Collyer, a playwright, poet, and short story writer, won the Melbourne Fringe Best Emerging Writer Award in 2013 when the play was presented as part of Melbourne Fringe Festival. But what gives the play punch is less the writing but the ferocity of the performances.

The Good Girl is set in an urban brothel of the future where Anjali (played with wit and intensity by Leah Gabriel) is a madam supervising a robo-prostitute whose orgasmic cries we sometimes hear coming from an off-stage bedroom (voiced by actress Tamara Sevunts). The play's second character, Ven (Giacomo Baessato) is the robot's maintenance man whose power tool is a drill (and the play also has plenty of jokes about his bodily tool).

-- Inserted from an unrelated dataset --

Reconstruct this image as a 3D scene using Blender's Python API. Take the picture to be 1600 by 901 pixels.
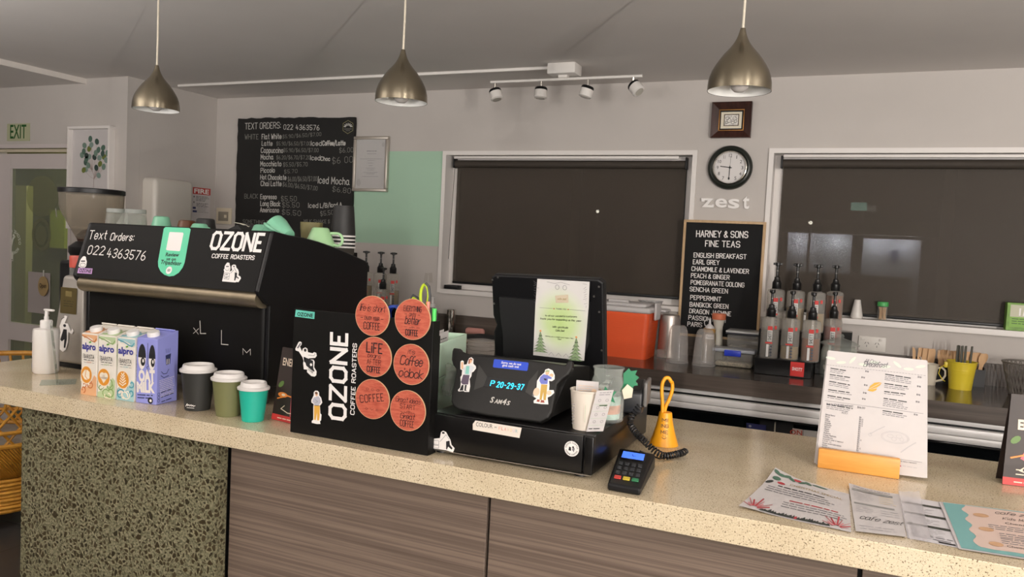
import bpy, bmesh, math, random
from mathutils import Vector, Matrix

for o in list(bpy.data.objects):
    bpy.data.objects.remove(o, do_unlink=True)
scene = bpy.context.scene
COL = scene.collection

# ---------------------------------------------------------------- camera, world, lights, exposure
cam_data = bpy.data.cameras.new('camera')
cam_data.sensor_fit = 'HORIZONTAL'
cam_data.sensor_width = 36.0
cam_data.lens = 27.732
cam_data.clip_start = 0.02
cam = bpy.data.objects.new('camera', cam_data)
COL.objects.link(cam)
cam.matrix_world = Matrix(((0.913451, -0.067172, 0.401366, 0.000), (0.404081, 0.032845, -0.914133, 0.000), (0.048221, 0.997201, 0.057146, 1.540), (0, 0, 0, 1)))
scene.camera = cam

world = bpy.data.worlds.new('world')
scene.world = world
world.use_nodes = True
world.node_tree.nodes['Background'].inputs[0].default_value = (0.35, 0.42, 0.6, 1)
world.node_tree.nodes['Background'].inputs[1].default_value = 0.006

scene.view_settings.view_transform = 'Standard'
scene.view_settings.look = 'None'
scene.view_settings.gamma = 1.0
scene.view_settings.use_curve_mapping = False
scene.view_settings.exposure = 0.06
scene.cycles.use_denoising = True
scene.cycles.max_bounces = 8
scene.cycles.transparent_max_bounces = 24
scene.cycles.caustics_reflective = False
scene.cycles.caustics_refractive = False
scene.cycles.sample_clamp_indirect = 4.0


def lamp(name, kind, loc, power, color=(1, .86, .7), size=.1, size_y=None, target=None, radius=None):
    d = bpy.data.lights.new(name, kind)
    d.energy = power
    d.color = color
    if kind == 'AREA':
        d.shape = 'RECTANGLE'
        d.size = size
        d.size_y = size_y or size
    elif radius is not None:
        d.shadow_soft_size = radius
    o = bpy.data.objects.new(name, d)
    COL.objects.link(o)
    o.location = loc
    if target is not None:
        o.rotation_euler = (Vector(target) - Vector(loc)).to_track_quat('-Z', 'Y').to_euler()
    return o


# the tall lit drinks fridge behind and to the right of the photographer throws the long shadows
for k in range(6):
    lamp('fridge_light', 'POINT', (1.92, -.91, .85 + .22 * k), 54, (1, .945, .885), radius=.012)
# unseen fill lamps added to brighten the room from the rear and left
lamp('rear_fill_lamp', 'POINT', (1.0, -2.8, 1.75), 115, (1, .95, .90), radius=.35)
lamp('left_fill_lamp', 'POINT', (-4.2, -1.0, 1.8), 16, (1, .93, .87), radius=.2)
# unseen upward area lights added to brighten the ceiling
lamp('ceiling_fill', 'AREA', (-3.3, .3, 1.65), 62, (1, .955, .92), 1.2, .5, (-3.2, .6, 5))
lamp('ceiling_fill', 'AREA', (1.9, 1.2, 1.6), 44, (1, .955, .92), .5, 1.2, (1.6, 1.4, 5))
lamp('ceiling_fill', 'AREA', (-.6, -1.4, 1.5), 115, (1, .955, .92), 1.6, .5, (-.6, -1.0, 5))
# light in the lobby behind the glass door
lamp('lobby_light', 'POINT', (-5.6, 4.3, 2.1), 22, (.92, 1, .55), radius=.1)


# ---------------------------------------------------------------- colours and materials
def lin(c):
    return c / 12.92 if c <= .04045 else ((c + .055) / 1.055) ** 2.4


def hx(h):
    return tuple(lin(int(h[i:i + 2], 16) / 255) for i in (0, 2, 4)) + (1,)


MATS = {}


def mat(name, color='808080', rough=.5, metal=0.0, spec=.5, noise=0.0, nscale=30, coat=0.0, emit=None, estr=0.0, bump=0.0):
    """plain surface with a slight procedural unevenness"""
    if name in MATS:
        return MATS[name]
    m = bpy.data.materials.new(name)
    m.use_nodes = True
    nt = m.node_tree
    b = nt.nodes['Principled BSDF']
    col = hx(color) if isinstance(color, str) else tuple(color) + (1,)
    b.inputs['Base Color'].default_value = col
    b.inputs['Roughness'].default_value = rough
    b.inputs['Metallic'].default_value = metal
    b.inputs['Specular IOR Level'].default_value = spec
    b.inputs['Coat Weight'].default_value = coat
    if emit:
        b.inputs['Emission Color'].default_value = hx(emit)
        b.inputs['Emission Strength'].default_value = estr
    if noise or bump:
        tc = nt.nodes.new('ShaderNodeTexCoord')
        n = nt.nodes.new('ShaderNodeTexNoise')
        n.inputs['Scale'].default_value = nscale
        n.inputs['Detail'].default_value = 4
        nt.links.new(tc.outputs['Object'], n.inputs['Vector'])
        if noise:
            r = nt.nodes.new('ShaderNodeValToRGB')
            r.color_ramp.elements[0].position = .3
            r.color_ramp.elements[1].position = .7
            r.color_ramp.elements[0].color = tuple(c * (1 - noise) for c in col[:3]) + (1,)
            r.color_ramp.elements[1].color = tuple(min(1, c * (1 + noise)) for c in col[:3]) + (1,)
            nt.links.new(n.outputs['Fac'], r.inputs['Fac'])
            nt.links.new(r.outputs['Color'], b.inputs['Base Color'])
        if bump:
            bp = nt.nodes.new('ShaderNodeBump')
            bp.inputs['Strength'].default_value = bump
            bp.inputs['Distance'].default_value = .004
            nt.links.new(n.outputs['Fac'], bp.inputs['Height'])
            nt.links.new(bp.outputs['Normal'], b.inputs['Normal'])
    MATS[name] = m
    return m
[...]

Ven comes to fix the sexbot that is malfunctioning---she cries, which she's not supposed to do--but the robot's emotions turn out to be a projection of Anjali's own responses to a television program about children with disabilities. The play is partially a cautionary tale about the dangerous technologies we create, but the real focus is on the very raw feelings and dueling relationship between the characters, and the brutal wishes of the robot's clients.

Much of the play is a wary sexual dance between Anjali and Ven---they come closer, then tensely break away. At first she looks like an ideal mother-figure to him---she's making a cake, she lets him lick chocolate batter from the mixer. When they briefly relax with a diverting computer program, he fleetingly looks like the perfect man to her --a "poet-carpenter," a mechanic social-worker, a gourmet-chef--and he admires her "flashing eyes and raging beauty." Soon, though, they discover the roiling rages they each have within them.

In many sci-fi tales about men with robot women (think The Stepford Wives), the men like facsimile females because they are soothing, compliant creatures who fulfill all their desires. But some men also want more than mere pleasure dolls. As Ven tells tells Anjali in The Good Girl, "regular, ordinary guys" who used to be happy with women who were submissive and sweet now find that boring and "want something more. Terror. Or anger. Desperation. Rape."

There is a male client who will pay good money to have the robot all to himself for six months, and wants to escalate her reactions so that they engage in possessiveness, jealousy, paranoia, and rage---"like relationships used to be." To make the robot feel real terror, Anjali herself will have to feel it too.

He also has special request for the robot to be a throwback to an earlier female stereotype---"a nagging domestic housewife" who has some of Anjali's own pickiness. Under pressure from emporiums that are selling cheap copies of robots, Anjali goes along with the plan, with terrible consequences.

Collyer's world of human relationships is a complicated one--full of ambivalence, with the longings for closeness and the tensions that tear people apart. The robot herself learns from these very human feelings that lay smoldering beneath the surface. The play's writing is not flawless--some ideas are muddled, some sequences are more incoherent than surreal ---but Adam Fitzgerald's fast-paced direction and the high-key acting keep the audience riveted.

Ultimately, this short powerhouse of a production offers a glimpse of the world we may be creating for ourselves in the future--- a world that we, like the characters in the play--- may want to break apart and then reassemble again. When the two characters cautiously venture out at the end, there's a glimmer of hope that even with all its warring impulses and grim punishments, humanity may somehow survive.